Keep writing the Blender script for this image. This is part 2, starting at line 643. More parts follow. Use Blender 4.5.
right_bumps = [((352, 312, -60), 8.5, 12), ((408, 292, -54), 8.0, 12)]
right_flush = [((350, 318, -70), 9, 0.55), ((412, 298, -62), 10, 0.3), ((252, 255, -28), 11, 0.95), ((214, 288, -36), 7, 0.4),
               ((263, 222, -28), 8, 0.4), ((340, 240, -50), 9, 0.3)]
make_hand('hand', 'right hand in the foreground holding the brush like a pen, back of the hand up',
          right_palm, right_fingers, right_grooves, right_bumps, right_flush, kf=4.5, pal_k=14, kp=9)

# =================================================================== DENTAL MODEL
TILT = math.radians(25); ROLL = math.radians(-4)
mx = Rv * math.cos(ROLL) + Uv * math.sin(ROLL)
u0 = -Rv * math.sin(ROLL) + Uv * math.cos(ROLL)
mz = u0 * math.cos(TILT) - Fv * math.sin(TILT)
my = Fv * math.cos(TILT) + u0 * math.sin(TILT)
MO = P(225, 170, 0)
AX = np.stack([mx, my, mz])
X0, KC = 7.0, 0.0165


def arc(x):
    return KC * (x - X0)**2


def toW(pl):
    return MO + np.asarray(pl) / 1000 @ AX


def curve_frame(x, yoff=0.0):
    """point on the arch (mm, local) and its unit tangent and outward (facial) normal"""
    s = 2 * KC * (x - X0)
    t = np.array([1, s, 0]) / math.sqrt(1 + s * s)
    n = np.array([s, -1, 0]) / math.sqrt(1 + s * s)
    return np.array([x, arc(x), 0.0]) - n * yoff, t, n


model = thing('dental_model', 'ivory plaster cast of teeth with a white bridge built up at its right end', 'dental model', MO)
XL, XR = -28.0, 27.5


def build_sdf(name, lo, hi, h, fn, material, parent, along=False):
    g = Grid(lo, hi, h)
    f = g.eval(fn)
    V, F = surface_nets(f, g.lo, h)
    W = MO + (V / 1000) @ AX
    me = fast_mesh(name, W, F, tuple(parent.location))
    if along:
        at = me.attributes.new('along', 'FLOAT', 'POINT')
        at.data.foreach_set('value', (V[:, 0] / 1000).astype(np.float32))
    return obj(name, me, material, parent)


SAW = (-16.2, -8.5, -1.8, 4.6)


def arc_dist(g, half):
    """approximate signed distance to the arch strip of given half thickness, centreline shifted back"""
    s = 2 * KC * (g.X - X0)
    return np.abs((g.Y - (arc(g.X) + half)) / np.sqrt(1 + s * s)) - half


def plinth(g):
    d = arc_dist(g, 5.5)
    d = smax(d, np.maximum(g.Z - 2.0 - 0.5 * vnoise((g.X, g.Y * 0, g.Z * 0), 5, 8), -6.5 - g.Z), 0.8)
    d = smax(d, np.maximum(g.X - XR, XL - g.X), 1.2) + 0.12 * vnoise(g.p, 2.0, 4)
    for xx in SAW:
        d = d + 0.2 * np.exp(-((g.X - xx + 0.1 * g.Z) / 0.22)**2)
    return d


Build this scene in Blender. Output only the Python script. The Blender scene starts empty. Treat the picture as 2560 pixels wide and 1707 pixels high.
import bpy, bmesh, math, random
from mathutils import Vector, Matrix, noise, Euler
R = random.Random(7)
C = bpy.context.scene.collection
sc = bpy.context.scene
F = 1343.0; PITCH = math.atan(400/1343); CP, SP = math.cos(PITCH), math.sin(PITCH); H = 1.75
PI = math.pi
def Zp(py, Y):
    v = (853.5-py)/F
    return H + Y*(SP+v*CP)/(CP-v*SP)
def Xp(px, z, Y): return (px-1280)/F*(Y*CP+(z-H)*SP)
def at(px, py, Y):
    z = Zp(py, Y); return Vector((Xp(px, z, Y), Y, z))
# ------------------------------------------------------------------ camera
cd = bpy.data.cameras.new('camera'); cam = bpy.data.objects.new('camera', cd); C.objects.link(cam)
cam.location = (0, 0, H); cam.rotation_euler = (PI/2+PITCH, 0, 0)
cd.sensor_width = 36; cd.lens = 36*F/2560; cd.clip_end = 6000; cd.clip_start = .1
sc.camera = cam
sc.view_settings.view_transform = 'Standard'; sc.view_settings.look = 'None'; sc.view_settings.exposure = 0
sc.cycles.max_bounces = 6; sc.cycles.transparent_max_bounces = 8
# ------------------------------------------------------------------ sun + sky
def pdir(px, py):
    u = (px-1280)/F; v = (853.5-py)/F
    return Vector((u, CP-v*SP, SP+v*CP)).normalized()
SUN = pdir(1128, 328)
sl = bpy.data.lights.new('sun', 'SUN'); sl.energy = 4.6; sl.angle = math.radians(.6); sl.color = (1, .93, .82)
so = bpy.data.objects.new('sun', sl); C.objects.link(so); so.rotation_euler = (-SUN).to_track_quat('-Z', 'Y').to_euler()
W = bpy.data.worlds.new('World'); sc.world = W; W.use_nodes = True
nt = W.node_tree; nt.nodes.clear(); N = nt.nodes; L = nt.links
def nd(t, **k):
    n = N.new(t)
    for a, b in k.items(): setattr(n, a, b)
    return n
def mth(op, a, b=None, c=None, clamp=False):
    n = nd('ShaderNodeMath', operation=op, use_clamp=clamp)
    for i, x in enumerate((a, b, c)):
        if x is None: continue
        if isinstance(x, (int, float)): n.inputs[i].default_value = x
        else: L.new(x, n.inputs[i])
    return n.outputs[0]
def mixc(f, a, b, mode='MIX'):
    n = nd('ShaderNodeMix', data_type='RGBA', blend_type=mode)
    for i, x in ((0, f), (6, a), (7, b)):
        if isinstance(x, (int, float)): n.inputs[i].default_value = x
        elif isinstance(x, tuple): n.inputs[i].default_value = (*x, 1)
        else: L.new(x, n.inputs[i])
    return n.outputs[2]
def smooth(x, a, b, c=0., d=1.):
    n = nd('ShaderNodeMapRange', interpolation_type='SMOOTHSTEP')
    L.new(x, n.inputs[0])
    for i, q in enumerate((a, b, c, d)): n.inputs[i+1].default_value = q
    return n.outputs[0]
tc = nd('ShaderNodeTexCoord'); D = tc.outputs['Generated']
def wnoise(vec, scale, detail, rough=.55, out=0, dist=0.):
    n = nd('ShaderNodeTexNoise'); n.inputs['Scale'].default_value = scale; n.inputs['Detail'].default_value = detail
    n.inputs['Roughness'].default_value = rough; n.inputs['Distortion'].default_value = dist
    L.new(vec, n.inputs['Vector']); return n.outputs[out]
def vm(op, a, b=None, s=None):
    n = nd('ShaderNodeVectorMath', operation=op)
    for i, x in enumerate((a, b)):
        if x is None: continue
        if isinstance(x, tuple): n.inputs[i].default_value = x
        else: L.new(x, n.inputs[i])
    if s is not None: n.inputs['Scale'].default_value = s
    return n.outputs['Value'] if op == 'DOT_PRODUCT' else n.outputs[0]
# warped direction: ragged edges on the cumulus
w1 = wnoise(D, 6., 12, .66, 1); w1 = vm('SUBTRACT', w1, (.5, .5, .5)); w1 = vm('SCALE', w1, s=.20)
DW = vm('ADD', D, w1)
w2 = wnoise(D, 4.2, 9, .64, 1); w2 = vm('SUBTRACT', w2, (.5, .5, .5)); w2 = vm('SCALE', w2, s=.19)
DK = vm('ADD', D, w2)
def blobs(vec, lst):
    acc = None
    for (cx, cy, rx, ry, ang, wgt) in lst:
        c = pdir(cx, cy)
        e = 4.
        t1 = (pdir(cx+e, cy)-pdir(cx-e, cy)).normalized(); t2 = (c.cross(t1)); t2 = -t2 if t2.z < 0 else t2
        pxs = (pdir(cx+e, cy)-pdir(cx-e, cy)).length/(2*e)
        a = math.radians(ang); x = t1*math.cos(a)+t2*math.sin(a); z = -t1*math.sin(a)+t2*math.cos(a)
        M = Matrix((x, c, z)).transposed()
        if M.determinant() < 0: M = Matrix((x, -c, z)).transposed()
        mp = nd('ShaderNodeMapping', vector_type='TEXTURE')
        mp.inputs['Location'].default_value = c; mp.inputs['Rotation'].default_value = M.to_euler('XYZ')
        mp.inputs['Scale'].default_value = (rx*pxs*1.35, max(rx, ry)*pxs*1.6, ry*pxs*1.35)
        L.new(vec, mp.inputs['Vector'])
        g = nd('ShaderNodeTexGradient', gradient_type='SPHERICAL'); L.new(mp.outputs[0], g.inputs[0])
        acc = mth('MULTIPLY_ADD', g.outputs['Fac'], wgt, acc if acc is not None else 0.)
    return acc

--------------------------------

• **EXERCISE AIM**: Beginning at the top of the data, please return every line until and including the line containing "XL, XR = -28.0, 27.5", copied exactly, and nothing past it.

• **RESPONSE TO THIS TASK**:
Keep writing the Blender script for this image. This is part 2, starting at line 643. More parts follow. Use Blender 4.5.
right_bumps = [((352, 312, -60), 8.5, 12), ((408, 292, -54), 8.0, 12)]
right_flush = [((350, 318, -70), 9, 0.55), ((412, 298, -62), 10, 0.3), ((252, 255, -28), 11, 0.95), ((214, 288, -36), 7, 0.4),
               ((263, 222, -28), 8, 0.4), ((340, 240, -50), 9, 0.3)]
make_hand('hand', 'right hand in the foreground holding the brush like a pen, back of the hand up',
          right_palm, right_fingers, right_grooves, right_bumps, right_flush, kf=4.5, pal_k=14, kp=9)

# =================================================================== DENTAL MODEL
TILT = math.radians(25); ROLL = math.radians(-4)
mx = Rv * math.cos(ROLL) + Uv * math.sin(ROLL)
u0 = -Rv * math.sin(ROLL) + Uv * math.cos(ROLL)
mz = u0 * math.cos(TILT) - Fv * math.sin(TILT)
my = Fv * math.cos(TILT) + u0 * math.sin(TILT)
MO = P(225, 170, 0)
AX = np.stack([mx, my, mz])
X0, KC = 7.0, 0.0165


def arc(x):
    return KC * (x - X0)**2


def toW(pl):
    return MO + np.asarray(pl) / 1000 @ AX


def curve_frame(x, yoff=0.0):
    """point on the arch (mm, local) and its unit tangent and outward (facial) normal"""
    s = 2 * KC * (x - X0)
    t = np.array([1, s, 0]) / math.sqrt(1 + s * s)
    n = np.array([s, -1, 0]) / math.sqrt(1 + s * s)
    return np.array([x, arc(x), 0.0]) - n * yoff, t, n


model = thing('dental_model', 'ivory plaster cast of teeth with a white bridge built up at its right end', 'dental model', MO)
XL, XR = -28.0, 27.5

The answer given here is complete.